One of the areas that I find interesting in training is the concept of over compensating.  As you train properly and rest properly your body gets stronger each cycle.  As I understand it the basics are this:

  • As you work out and increase your intensity and duration your body breaks down.
  • During your rest/recovery cycles your body rebuilds
  • Your body rebuilds to the level of intensity and duration it previously experienced
  • As you increase intensity/duration your body will start to rebuild/recovery to meet anticipated duration and intensity
  • In other words your body will begin to get stronger than the intensity and duration it has experienced.
To me it is like a bunch of rationally thinking people who live by the sea.  One day a storm comes a shore and damages the town.  So the town folk being rational decide to build a sea wall.  Based on the estimated storm surge from the last storm they decide to build a wall 3 feet high.  Time goes by and a variety of storms blow ashore and the seawall protects the town.  This level of storm represents the duration and intensity of training.

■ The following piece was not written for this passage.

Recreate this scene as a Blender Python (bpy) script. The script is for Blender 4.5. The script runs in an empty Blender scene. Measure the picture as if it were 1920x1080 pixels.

One day a bigger storm hits the town and the sea wall only provides partial protection.  The town has now experienced a storm surge of say 5 feet.  So the town folk (again assuming some level of rationality) build the wall up to 5 feet.  All is now good until a larger storm hits and floods the town.  This storm had a surge of 7 feet.  However the town folk decide to out smart the storms and build the seawall, not to 7 feet but to 9 feet.  The thinking being that the level of intensity and duration is cannot be predicted so they "over compensate" by adding to the wall over and above the currently experienced storm surge.

So as the training intensity/duration increases your body begins to do the same.  So during the first recovery cycle your body may recover to a particular level of strength and fitness.  As we systematically increase the intensity/duration levels our body will start to "anticipate" higher levels of intensity/duration and begin to over compensate.

I know I have probably terribly over simplified the process.  But, that's why I am not a coach.

First Wednesday of the Month and the goal was under 200 pounds.  Weighed in at 198 this morning!!!!